Perhaps I misunderstood, but I was of the impression that hustling proper was nothing more than spending your standard action as a second move action, meaning that you could NOT do it and take a standard action for the turn.


baudot wrote:
Perhaps I misunderstood, but I was of the impression that hustling proper was nothing more than spending your standard action as a second move action, meaning that you could NOT do it and take a standard action for the turn.

Exactly my impression.

- You take a single move = akin to walking
- You take a double move = hustling
- You run in a straight line = 3x or 4x your speed

Linked to that is the "overland speed table" from the PHB. These 24 miles per day (@ speed 30 ft.) are equivalent to taking single move actions every round for eight hours (i.e. walking).

Bocklin


I thought the philosophy behind it, though, was sort of roundabout. The idea is that you're hustling everywhere, but since a normal move action is only hustling for half a round, you only move half your hustle speed (meaning your normal walk speed). Idunno, maybe everyone else found it less interesting.


baudot wrote:
Perhaps I misunderstood, but I was of the impression that hustling proper was nothing more than spending your standard action as a second move action, meaning that you could NOT do it and take a standard action for the turn.
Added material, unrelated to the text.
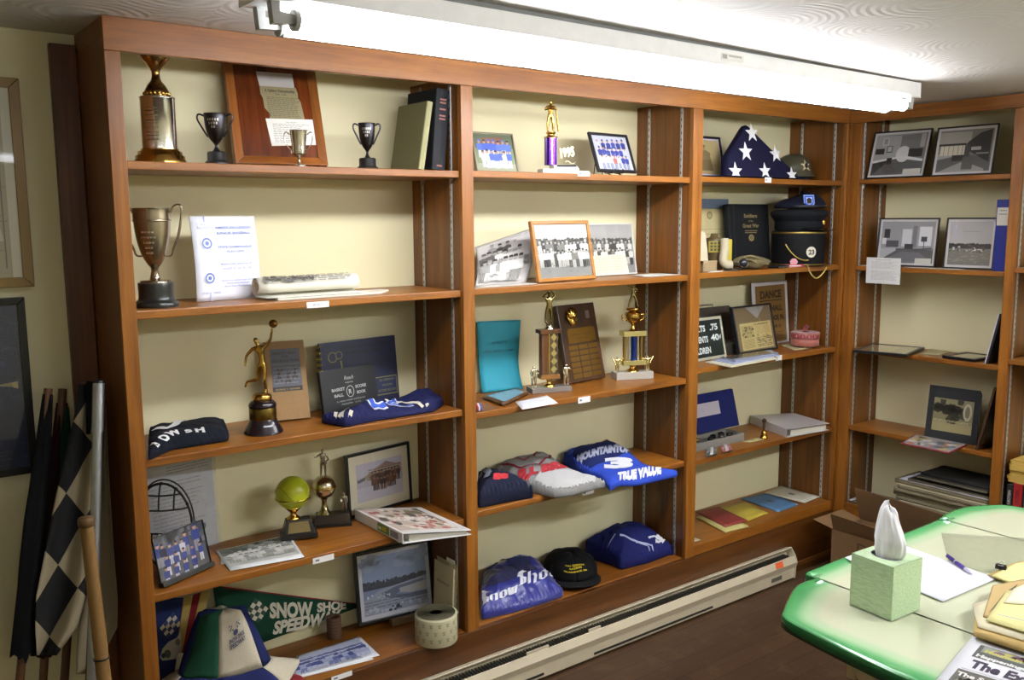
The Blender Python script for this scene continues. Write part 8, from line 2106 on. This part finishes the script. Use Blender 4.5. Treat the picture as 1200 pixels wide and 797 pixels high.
# outline of the draped cloth in the photograph's columns, left and right edges per height
edge = [(450, 92, 108), (475, 90, 110), (510, 82, 110), (545, 74, 109), (580, 66, 108), (620, 58, 107), (660, 50, 104), (700, 42, 101), (735, 41, 90), (768, 43, 66)]
def clothpt(u, v):
    q = v * (len(edge) - 1); i = min(int(q), len(edge) - 2); f = q - i; a, b = edge[i], edge[i + 1]
    vv, l, r = [a[k] + (b[k] - a[k]) * f for k in range(3)]
    y = YF + (T_.y - .04 - YF) * max(0, 1 - v * 1.1) - .022 * math.sin(u * 7 + v * 2) * min(1, v * 3) + .01
    p = ony(l + (r - l) * u, vv, y); return Vector(p) - Bt
m = MB(); m.grid(clothpt, 30, 40, CK); ob = m.build('cloth', t, recalc=False, solid=.0015)
uvl = ob.data.uv_layers.new(name='UVMap')
for lp_i, l in enumerate(ob.data.loops):
    co = ob.data.vertices[l.vertex_index].co + Bt; uu, vv = proj(co)
    # squares set on their corners, about 57 by 57 pixels tall, running down the cloth
    du, dv = uu - 77, vv - 578; de = 24 * 57 + 33.5 * 27
    uvl.data[lp_i].uv = ((du * 57 + dv * 33.5) / de + 41.001, (24 * dv - 27 * du) / de + 40.001)
m = MB(); m.grid(lambda u, v: (Vector(ony(101 + (113 - 101) * u, 447 + 62 * v, T_.y - .05)) - Bt), 4, 10, mat('cloth', '#0c0c0e', .95)); m.build('hem', t, 'black folded hem', solid=.002)
# pale cloth hanging behind the metal pole
T2, B2 = leanpole('', '', '', (120, 470), (104, 795), .01, None, .14, None, .03); B2 = Vector((B2.x, B2.y, .003))
t = thing('flag', 'plain cream flag hanging behind the aluminium pole', 'flag', B2)
MB().tube([(0, 0, 0), (T2 - B2)], .009, POLE, 12).build('pole', t)
ed2 = [(470, 113, 124), (560, 110, 128), (640, 106, 133), (700, 100, 138), (735, 92, 138), (765, 90, 122), (790, 90, 100)]
def cl2(u, v):
    q = v * (len(ed2) - 1); i = min(int(q), len(ed2) - 2); f = q - i; a, b = ed2[i], ed2[i + 1]; vv, l, r = [a[k] + (b[k] - a[k]) * f for k in range(3)]
    p = ony(l + (r - l) * u, vv, .145 - .05 * v - .012 * math.sin(u * 6 + v)); p.x = min(p.x, -.048); return Vector(p) - B2
MB().grid(cl2, 20, 30, mat('cloth', '#8a7d64', .95)).build('cloth', t, recalc=False, solid=.0015)
# aluminium pole
T3 = ony(115.5, 449, .03); B3 = ony(108, 790, -.03); d3 = B3 - T3; B3 = T3 + d3 * ((.003 - T3.z) / d3.z)
t = thing('metal_pole', 'grey aluminium pole leaning beside the chequered flag', 'pole', B3); AL = mat('metal', '#a9adb6', .4)
A3 = (T3 - B3); MB().tube([(0, 0, 0), A3 * .91], .0125, AL, 16).build('tube', t); MB().tube([A3 * .90, A3], .0145, AL, 16).build('upper_sleeve', t); MB().tube([A3 * .33, A3 * .345], .0135, BLACK, 16).build('black_band', t, 'black band'); MB().lathe([(.012, 0), (.0135, .004), (.010, .008), (.002, .009)], BLACK, n=14, M=Matrix.Translation(A3)).build('end_cap', t)
# tape-wrapped stick
T4 = ony(101, 613, -.09); B4 = ony(122, 797, -.12); d4 = B4 - T4; B4 = T4 + d4 * ((.003 - T4.z) / d4.z)
t = thing('wooden_stick', 'tan tape-wrapped wooden stick leaning in front of the flags', 'stick', B4); A4 = T4 - B4; ST = mat('card', '#7d5c2c', .7)
n_ = 60; MB().tube([A4 * (i / n_) for i in range(n_ + 1)], [(.019 - .004 * i / n_) * (1 + .035 * (i % 2)) for i in range(n_ + 1)], ST, 14).build('shaft', t); MB().lathe([(.015, -.01), (.019, -.004), (.0195, .010), (.017, .014), (.004, .015)], mat('paint', '#5f4524', .5), n=16, M=Matrix.Translation(A4)).build('knob', t, 'dark knob'); MB().tube([A4 * .62, A4 * .625], .0192, BLACK, 14).build('black_ring', t)
# ------------------------------------------------------------------ stand every empty at the base of its thing
bpy.context.view_layer.update()
for o in list(COL.objects):
    if o.type == 'EMPTY' and o.parent is None and o.children and o.location.length < 1e-6:
        pts = [c.matrix_world @ Vector(b) for c in o.children if c.type == 'MESH' for b in c.bound_box]
        p = Vector(((min(q.x for q in pts) + max(q.x for q in pts)) / 2, (min(q.y for q in pts) + max(q.y for q in pts)) / 2, min(q.z for q in pts)))
        o.location = p
        for c in o.children: c.location -= p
Being a writer and editor I've reviewed to death the sentence that confused me in the first place ... here's what it means:

A Human walks 30' per round. Basically, he is spending the entire round just walking as a full-round action. Of course, he's engaged in overland or local movement, not tactical, so we're not counting rounds anyway. If he stops to take another action (move-equivalent or standard) then he just double-times a few seconds and it doesn't affect his over-all travel rate.

Basically, humans walk at a 15' move-action rate.

"Hustle" is moving more quickly. By hustling you can take your normal "full-round walk action" as a Move Action and still get in a Standard Action.

So when our friendly human gets ambushed by highwaymen along the road and we switch to round-by-round actions and tactical movement in a combat situation, he automatically begins to hustle (PHB p.163 "Tactical Movement", 2nd sentence). After all, who would want to casually stroll around during a fight.

Note that all the values in Table 9-3 in the Tactical section are for Full Round Actions, not move-actions. Thus, if you hustle the entire round you go 60' for a "double-move" but it you only hustle as a Move Action then you only go 30' ... the same distance you'd move during that entire round if you were simply walking casually and the adrenaline of combat wasn't hurrying you.

It's a bit confusing, hence the reason for the thread in the first place. However, with a careful re-reading of the Movement>Modes of Movement>Hustle second sentence it gets clearer. See my previous post for clarification of the correct way to read the word "that".

Bocklin wrote:

- You take a single move = akin to walking

- You take a double move = hustling
- You run in a straight line = 3x or 4x your speed

Although it's never explicitly stated, you have to think of "walking" as a full-round action that progresses the character a distance equal to their movement rate, while a "hustle" is a move action that covers the same distance in half the time.

Thus Bocklin's chart becomes:

- You take a full-round action walking = progress your standard movement distance
- You take a single move = hustling your standard movement distance (and take a Standard Action before or after)
- You take a double move = hustling twice
- You run in a straight line = 3x or 4x your speed

Bocklin wrote:
Linked to that is the "overland speed table" from the PHB. These 24 miles per day (@ speed 30 ft.) are equivalent to taking single move actions every round for eight hours (i.e. walking).

Actually, the listed rates are equivalent to taking full-round walk actions for eight hours.

Taking single move actions for 8 hours would be hustling a tedious 3 seconds followed by 3 seconds of stopping for a Standard Action, then rinse & repeat ad nauseum.

Fun, isn't it ... I'm so glad I started this obnoxious thread.